I am doing fine, but to make a good job of it and a complete cure will take a long time.  Keep your pluck up, for with the least little bit of luck I shall soon be in Blighty.  Everything is being done for my comfort and you need not worry at all about me.

It must have been shock upon shock to hear that he died the following day.  He is commemorated here, with little Nellie, and the following was published in the paper.  I can hear Clara’s heartbreak in these lines, and she must have been so in love with her husband:

The face I loved is now laid low,

His fond, true heart is still;

The hand I clasped when I said good-night

Lies low in death’s cold chill.

His pleasant face and kindly ways

Are pleasant to recall;

He had a loving word for all,

And died beloved by all.

As with so many young men in WW1 he was outlived by his father, John, who died in 1920 and is buried at 12.18 with his second wife and John Albert’s half sister Edith.

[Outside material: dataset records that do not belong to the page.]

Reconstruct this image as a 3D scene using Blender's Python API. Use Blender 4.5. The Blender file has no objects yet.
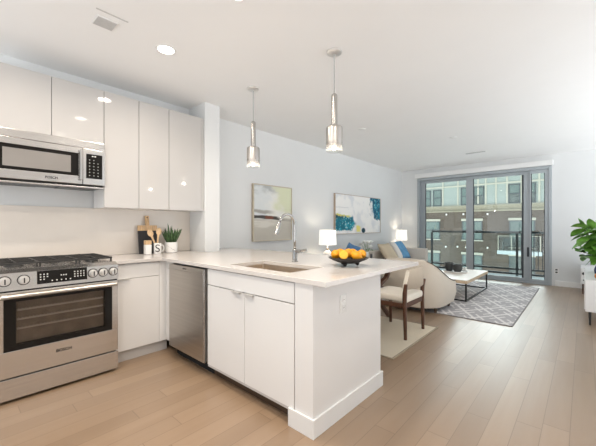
import bpy, bmesh, math, random
from mathutils import Vector as V, Matrix, noise
random.seed(7)
PI = math.pi
S = bpy.context.scene
COL = S.collection

# ------------------------------------------------------------------ camera, sky, exposure
cam = bpy.data.cameras.new('camera')
cam.sensor_width = 36.0
cam.lens = 316.4 / 596 * 36.0
cam.shift_y = 2.5 / 596
cam.clip_start = 0.02
cam.clip_end = 200
camera = bpy.data.objects.new('camera', cam)
COL.objects.link(camera)
camera.location = (0, 0, 1.225)
camera.rotation_euler = (PI / 2, 0, math.radians(42.1))
S.camera = camera

SKY = 0.80
UPLIGHT = 3.15
world = bpy.data.worlds.new('overcast_sky')
S.world = world
world.use_nodes = True
bg = world.node_tree.nodes['Background']
wt = world.node_tree
tc = wt.nodes.new('ShaderNodeTexCoord'); sp = wt.nodes.new('ShaderNodeSeparateXYZ'); rp = wt.nodes.new('ShaderNodeValToRGB')
wt.links.new(tc.outputs['Generated'], sp.inputs[0]); mr = wt.nodes.new('ShaderNodeMapRange')
mr.inputs[1].default_value = -1; mr.inputs[2].default_value = 1
wt.links.new(sp.outputs[2], mr.inputs[0]); wt.links.new(mr.outputs[0], rp.inputs[0])
el = rp.color_ramp.elements
el[0].position = .0; el[0].color = (UPLIGHT * .945, UPLIGHT * .975, UPLIGHT, 1)     # added glow below the horizon, lifts the ceiling
el[1].position = .56; el[1].color = (.85, .93, 1.0, 1)                          # overcast sky above it
e = el.new(.46); e.color = (UPLIGHT * .945, UPLIGHT * .975, UPLIGHT, 1)
wt.links.new(rp.outputs[0], bg.inputs[0])
bg.inputs[1].default_value = SKY

sun = bpy.data.lights.new('low_hazy_sun', 'SUN')
sun.energy = 2.5; sun.angle = math.radians(40); sun.color = (.95, .975, 1.0)
sun_o = bpy.data.objects.new('low_hazy_sun', sun)
COL.objects.link(sun_o)
sun_o.location = (-6, 30, 14)
sun_o.rotation_euler = (-V((-.22, .97, .42))).to_track_quat('-Z', 'Y').to_euler()

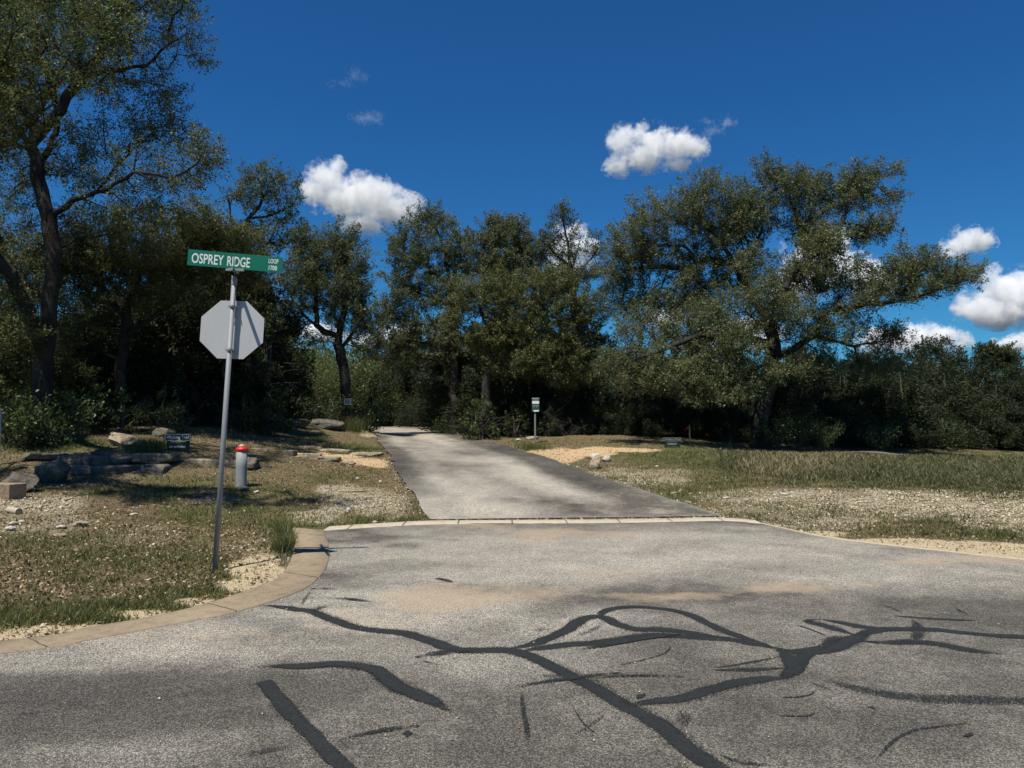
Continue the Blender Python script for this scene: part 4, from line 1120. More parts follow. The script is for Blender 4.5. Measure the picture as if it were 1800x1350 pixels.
for i, (px, d, ty, k, lab) in enumerate([
    (18, 18.6, 715, 1, 'leafy green bush at the foot of the leftmost oak'), (-40, 18.6, 700, 1, 'leafy bush at the far left edge beside the white post'), (125, 19.6, 735, 0, 'leafy bush just right of the leftmost oak trunk'), (45, 17.9, 768, 2, 'low weedy bush above the dark boulder'), (100, 17.9, 770, 2, 'low weedy bush on the ledge under the oak trunk'),
    (1395, 27.4, 728, 1, 'pale leafy bush right of the wide oak trunk'), (1355, 27, 742, 0, 'pale leafy bush at the foot of the wide oak trunk'), (1445, 27.6, 738, 1, 'grey-green bush behind the left end of the right stone ledge'), (1545, 28.4, 735, 0, 'grey-green bush behind the right end of the right stone ledge'),
    (572, 28.2, 708, 0, 'leafy bush on the boulders left of the leaning oak'), (640, 31, 735, 2, 'weedy green bush at the corner of the drive'), (645, 31.5, 735, 2, 'weedy green bush against the drive edge by the leaning oak'), (606, 47, 660, 1, 'sunlit bush behind the leaning oak trunk'), (560, 52, 650, 1, 'distant sunlit bush left behind the leaning oak'), (690, 48.5, 695, 1, 'distant bush at the end of the drive'), (530, 50, 640, 1, 'distant sunlit bush above the boulder pair')]):
    place(BUSH, BUSHH, k, px, d, topH(px, ty, d), lab, 'leafy bushes along the thicket edge', 1.1)

SHRUB = [bush_proto(221, 2.6, 1.5, 5200, .075, 'tall_shrub', MAT_SHRUB), bush_proto(222, 3.2, 1.4, 5600, .075, 'tall_shrub', MAT_SHRUB)]
for i, (px, d, ty, lab) in enumerate([(535, 33, 640, 'sunlit yellow-green shrub right behind the bright gap between the boulders'), (538, 36, 620, 'sunlit yellow-green shrub left of the leaning oak trunk'), (585, 45, 605, 'tall sunlit shrub behind the leaning oak trunk'), (622, 50, 625, 'tall sunlit shrub just right of the leaning oak trunk'), (650, 50, 640, 'sunlit shrub at the very end of the drive'), (676, 50, 655, 'sunlit shrub on the right side of the drive end'), (712, 47, 680, 'olive shrub at the outer verge of the drive bend'), (540, 40, 600, 'tall sunlit shrub below the low pale cloud'), (505, 34, 640, 'olive shrub behind the dark flat boulder by the drive'), (470, 31, 600, 'olive shrub right behind the octagonal sign')]):
    place(SHRUB, [2.6, 3.2], i, px, d, topH(px, ty, d), lab, 'sunlit shrubs around the end of the drive', 1.15)
def brush_proto(seed, R):
    g = np.random.default_rng(seed); mb = MB()
    for k in range(26):
        a = g.uniform(0, 6.28); e = np.array([math.cos(a), math.sin(a), g.uniform(.1, 1.3)]) * R * g.uniform(.5, 1)
        st = np.array([g.normal() * .15, g.normal() * .15, .0]); m1 = st + (e - st) * .5 + g.normal(size=3) * .12
        mb.tube([st, m1, e], [.013, .009, .003], 3, False)
        for j in range(4):
            b = m1 + (e - m1) * g.uniform(0, .9); mb.tube([b, b + g.normal(size=3) * .25 * R], [.006, .002], 3, False)
    return tag(mb.build('dead_brush', MAT_TWIG), 'x', 'brush')
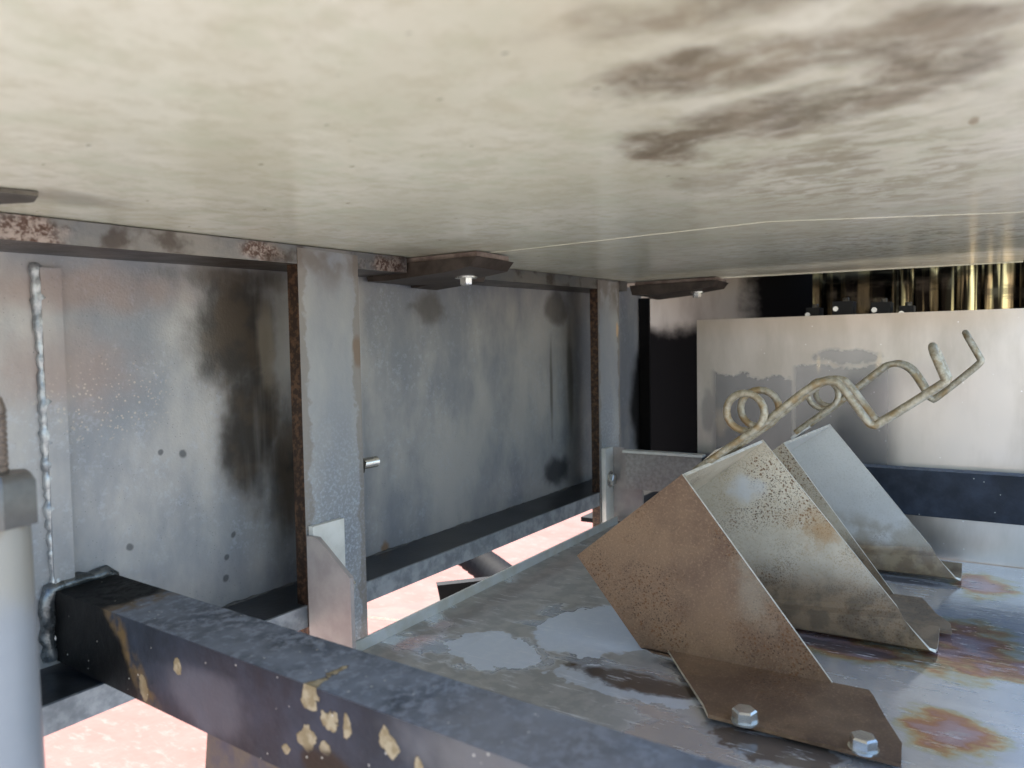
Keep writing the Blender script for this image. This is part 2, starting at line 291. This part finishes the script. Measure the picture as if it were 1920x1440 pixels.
def polished():
    n = N('polished'); x, y, z = n.sep()
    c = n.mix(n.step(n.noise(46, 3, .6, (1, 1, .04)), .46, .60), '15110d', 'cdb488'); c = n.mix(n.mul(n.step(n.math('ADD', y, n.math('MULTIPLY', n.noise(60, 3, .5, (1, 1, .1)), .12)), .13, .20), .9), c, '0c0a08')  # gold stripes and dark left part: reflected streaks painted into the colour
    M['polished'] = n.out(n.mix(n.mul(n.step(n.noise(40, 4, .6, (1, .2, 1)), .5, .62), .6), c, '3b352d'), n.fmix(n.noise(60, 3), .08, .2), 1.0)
polished()
simple('brace', '5a5348', '3d4150', .5, .2)
def sleeve():
    n = N('sleeve'); x, y, z = n.sep(); zz = n.math('ADD', z, n.math('MULTIPLY', n.noise(40, 4), .04))
    c = n.mix(n.step(zz, -.112, -.085), n.mix(n.noise(30, 4), '7d8288', '92969b'), '8f8d86'); c = n.mix(n.mul(n.step(zz, -.066, -.058), .8), c, '6f5a38')
    M['sleeve'] = n.out(c, .45, .15, n.noise(90, 4), .2, .001)
sleeve()
simple('stud', '6f645c', '94877d', .4, .5)
simple('nut', '5d5b59', '6e6c69', .35, .6)
simple('weld_dark', '3c4042', '6a6e70', .28, .6, 120)
simple('weld', '7d8082', 'a9abaa', .34, .55, 120)
simple('ground', 'b0a79f', 'c2bab2', .8, 0, 6)
def path():
    n = N('path'); c = n.mix(n.step(n.noise(9, 5, .6, (1, .5, 1)), .3, .7), hx('976459'), hx('8a5a4e'))
    c = n.mix(n.mul(n.step(n.noise(45, 4, .7, (1, .4, 1)), .5, .7), .3), c, 'b88f84')
    M['path'] = n.out(c, .85, 0, n.noise(60, 4), .3, .004)
path()

# ------------------------------------------------------------------ mesh helpers
class MB:
    def __init__(s): s.bm = bmesh.new()
    def hexa(s, p):      # bottom 4 ccw, top 4 ccw
        v = [s.bm.verts.new(q) for q in p]
        for f in ((3, 2, 1, 0), (4, 5, 6, 7), (0, 1, 5, 4), (1, 2, 6, 5), (2, 3, 7, 6), (3, 0, 4, 7)): s.bm.faces.new([v[i] for i in f])
        return s
    def box(s, x0, x1, y0, y1, z0, z1):
        return s.hexa([(x0, y0, z0), (x1, y0, z0), (x1, y1, z0), (x0, y1, z0), (x0, y0, z1), (x1, y0, z1), (x1, y1, z1), (x0, y1, z1)])
    def prism(s, pts, ext):
        a = [s.bm.verts.new(q) for q in pts]; e = Vector(ext)
        b = [s.bm.verts.new(Vector(q) + e) for q in pts]; n = len(a)
        s.bm.faces.new(a[::-1]); s.bm.faces.new(b)
        for i in range(n): s.bm.faces.new((a[i], a[(i + 1) % n], b[(i + 1) % n], b[i]))
        return s
    def strip(s, ra, rb, th):
        """folded sheet: profile lines ra and rb (lists of points), thickness th along mean normals"""
        n = len(ra); ra = [Vector(q) for q in ra]; rb = [Vector(q) for q in rb]; g = []
        for i in range(n):
            i0, i1 = max(i - 1, 0), min(i + 1, n - 1)
            nr = ((ra[i1] - ra[i0]) + (rb[i1] - rb[i0])).cross(rb[i] - ra[i]).normalized() * th
            g.append([s.bm.verts.new(q) for q in (ra[i], rb[i], rb[i] + nr, ra[i] + nr)])
        for i in range(n - 1):
            for k in range(4):
                f = s.bm.faces.new((g[i][k], g[i][(k + 1) % 4], g[i + 1][(k + 1) % 4], g[i + 1][k])); f.material_index = k % 2
        s.bm.faces.new(g[0][::-1]).material_index = 1; s.bm.faces.new(g[-1])
        return s
    def tube(s, path, r, seg=10, cap=True):
        path = [Vector(q) for q in path]; n = len(path)
        rr = r if isinstance(r, (list, tuple)) else [r] * n
        t0 = (path[1] - path[0]).normalized(); up = t0.orthogonal().normalized(); rings = []
        for i in range(n):
            t = (path[min(i + 1, n - 1)] - path[max(i - 1, 0)]).normalized()
            up = (up - t * up.dot(t)).normalized(); sd_ = t.cross(up)
            rings.append([s.bm.verts.new(path[i] + (up * math.cos(a) + sd_ * math.sin(a)) * rr[i]) for a in [2 * math.pi * k / seg for k in range(seg)]])
        for i in range(n - 1):
            for k in range(seg): s.bm.faces.new((rings[i][k], rings[i][(k + 1) % seg], rings[i + 1][(k + 1) % seg], rings[i + 1][k]))
        if cap: s.bm.faces.new(rings[0][::-1]); s.bm.faces.new(rings[-1])
        return s
    def cyl(s, p0, p1, r, seg=20, r1=None): return s.tube([p0, p1], [r, r if r1 is None else r1], seg)
    def ball(s, c, r, sub=2, sc=(1, 1, 1)):
        g = bmesh.ops.create_icosphere(s.bm, subdivisions=sub, radius=r)
        for v in g['verts']: v.co = Vector((v.co.x * sc[0], v.co.y * sc[1], v.co.z * sc[2])) + Vector(c)
        return s
    def bevel(s, w, seg=2, ang=35):
        es = [e for e in s.bm.edges if len(e.link_faces) == 2 and e.calc_face_angle(0) > math.radians(ang)]
        bmesh.ops.bevel(s.bm, geom=es, offset=w, segments=seg, profile=.6, affect='EDGES', clamp_overlap=True); return s
    def grid(s, cuts):
        bmesh.ops.subdivide_edges(s.bm, edges=s.bm.edges[:], cuts=cuts, use_grid_fill=True); return s
    def build(s, name, mat, parent=None, base=None, ang=40):
        bmesh.ops.recalc_face_normals(s.bm, faces=s.bm.faces)
        if base is None:
            if parent is not None: base = Vector(parent['_b'])
            else:
                xs = [v.co for v in s.bm.verts]
                base = Vector(((min(v.x for v in xs) + max(v.x for v in xs)) / 2, (min(v.y for v in xs) + max(v.y for v in xs)) / 2, min(v.z for v in xs)))
        base = Vector(base)
        for v in s.bm.verts: v.co -= base
        for f in s.bm.faces: f.smooth = True
        me = bpy.data.meshes.new(name); s.bm.to_mesh(me); s.bm.free()
        me.set_sharp_from_angle(angle=math.radians(ang))
        me.materials.append(M[mat]); me.materials.append(M['cut_edge']); o = bpy.data.objects.new(name, me); COL.objects.link(o)
        o['_b'] = tuple(base)
        if parent is not None: o.parent = parent; o.location = base - Vector(parent['_b'])
        else: o.location = base + Vector((0, 0, H))
        return o
def tag(o, label, cat, group=None):
    o['label'] = label; o['category'] = cat
    if group: o['group'] = group
    return o
def thing(name, base, label, cat, group=None):
    o = bpy.data.objects.new(name, None); COL.objects.link(o); o.empty_display_size = .02
    o.location = Vector(base) + Vector((0, 0, H)); o['_b'] = tuple(base); return tag(o, label, cat, group)
def copy_thing(o, d, label):
    c = o.copy(); COL.objects.link(c); c.location = o.location + Vector(d); c['label'] = label
    for ch in o.children:
        k = ch.copy(); COL.objects.link(k); k.parent = c
        for g in ch.children:
            q = g.copy(); COL.objects.link(q); q.parent = k
    return c
def hexbolt(mb, c, ax, r, h, rot=0.0):
    """hex head: centre of its seat c, axis ax"""
    ax = Vector(ax).normalized(); u = ax.orthogonal().normalized(); v = ax.cross(u); c = Vector(c)
    def ring(rad, t): return [mb.bm.verts.new(c + ax * t + (u * math.cos(a) + v * math.sin(a)) * rad) for a in [rot + math.pi * k / 3 for k in range(6)]]
    a, b, d = ring(r, 0), ring(r, h * .84), ring(r * .86, h)
    for p, q in ((a, b), (b, d)):
        for k in range(6): mb.bm.faces.new((p[k], p[(k + 1) % 6], q[(k + 1) % 6], q[k]))
    mb.bm.faces.new(a[::-1]); mb.bm.faces.new(d); return mb

def zc(x): return .09 + .022 * x        # underside of the overhead panel

# ------------------------------------------------------------------ ground
g = MB(); g.box(-80, 80, -80, 80, -H - .3, -H); o = g.build('ground', 'ground'); o['kind'] = 'structure'
o = MB().box(-1.5, 7, 1.05, 3.2, -H - .1, -H + .004).build('pink_path', 'path'); o['kind'] = 'structure'

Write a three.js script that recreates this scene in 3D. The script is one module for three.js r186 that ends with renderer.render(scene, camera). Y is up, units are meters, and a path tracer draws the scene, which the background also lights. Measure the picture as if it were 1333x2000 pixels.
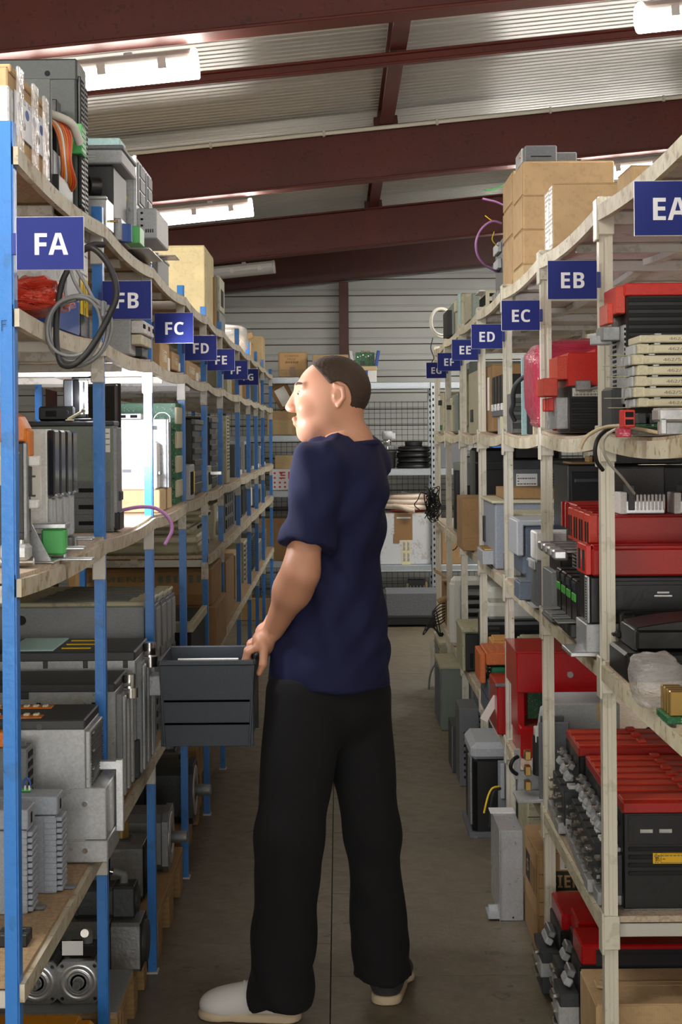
import * as THREE from 'three';
import { mergeGeometries } from 'three/addons/utils/BufferGeometryUtils.js';
import { MarchingCubes } from 'three/addons/objects/MarchingCubes.js';
import { RectAreaLightUniformsLib } from 'three/addons/lights/RectAreaLightUniformsLib.js';

// ---------------------------------------------------------------- camera, light levels, exposure
const FOCAL = 3150, EYE = 1.55, VPX = 662, VPY = 848, ROLL = 0.008;      // pixels of a 1333 x 2000 frame; metres
const scene = new THREE.Scene();
scene.background = new THREE.Color(0x000000);
const camera = new THREE.PerspectiveCamera(2 * Math.atan(1000 / FOCAL) * 180 / Math.PI, 1333 / 2000, 0.05, 60);
camera.position.set(0, EYE, 0);
camera.rotation.z = -ROLL;
camera.setViewOffset(1333, 2000, 666.5 - VPX, 1000 - VPY, 1333, 2000);
camera.updateProjectionMatrix();
const renderer = new THREE.WebGLRenderer({ antialias: true });
renderer.toneMapping = THREE.LinearToneMapping;
renderer.toneMappingExposure = 2.85;
renderer.shadowMap.enabled = true;
RectAreaLightUniformsLib.init();
const TUBE_LIGHT = 10.5, TUBE_GLOW = 19, TUBE_COLOUR = 0xfff9f0;             // ceiling fittings: light, what the eye sees of the diffuser, tint
const DAY_LIGHT = 2.1, DAY_GLOW = 1.2, DAY_COLOUR = 0xfbf7f2;                  // daylight in the window behind the camera
const PANEL_LIGHT = 68, PANEL_GLOW = 22, WORK_GLOW = 6, WORK_COLOUR = 0xf4f5ff;   // square photo light on the left-hand shelves, facing away; small twin-tube lamp beside it

// ---------------------------------------------------------------- small tools
let seed_ = 12345;
const rnd = () => { seed_ = (Math.imul(seed_, 1664525) + 1013904223) >>> 0; return seed_ / 4294967296; };
const V = (x, y, z) => new THREE.Vector3(x, y, z);
const lerp = (a, b, t) => a + (b - a) * t;
// a point of the photograph at a known distance, in metres
function at(px, py, d) {
  const dx = px - VPX, dy = py - VPY, c = Math.cos(ROLL), s = Math.sin(ROLL);
  return V((dx * c - dy * s) * d / FOCAL, EYE - (dx * s + dy * c) * d / FOCAL, -d);
}
const names_ = {};
function numbered(n) { const k = names_[n] = (names_[n] ?? -1) + 1; return k ? n + '_' + String(k).padStart(3, '0') : n; }
function tag(o, label, category, group) { o.userData.label = label; o.userData.category = category; if (group) o.userData.group = group; return o; }
function thing(name, label, category, p = [0, 0, 0], yaw = 0, group) {
  const g = new THREE.Group(); g.name = numbered(name); g.position.set(...p); g.rotation.y = yaw;
  tag(g, label, category, group); scene.add(g); return g;
}
function struct(o, name) { o.name = numbered(name); o.userData.kind = 'structure'; scene.add(o); return o; }
function mesh(name, geo, m, parent, p, label) {
  const o = new THREE.Mesh(geo, typeof m === 'string' ? MAT[m] : m); o.name = name;
  if (!o.material) throw new Error('no material ' + m);
  if (p) o.position.set(p[0], p[1], p[2]);
  if (label) o.userData.label = label;
  parent.add(o); return o;
}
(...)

Clara had managed the bakery without him, with an infant still in arms, and continued to run the bakery until 1921 on her own.  At this point she moved to Blackpool, and there was some mention in the paper of a public apology for ‘slanderous comments’ made by one Samuel Smith.  Our researcher speculates that this may have been a spurned suitor trying to ruin her reputation, and frankly, as a widow with her own business she’d have been quite the catch.  It seems she left Tod at some point after this…possibly to escape the gossip.  She was living as a nurse to an elderly man and his incapacitated daughter in Blackpool in 1939, but when she died in 1965, she was brought back here to rest with her beloved husband and little girl. 

Mary, the infant, grew up and married, but doesn’t appear to have had any children.  She died in Blackpool in 2007. No one remains to tend the grave of the bright schoolgirl.  No family stands here to mourn the death of Private John Albert Barker.  But we remember both of you, and we will look after you.  Your lives mattered to your families, and they matter to us.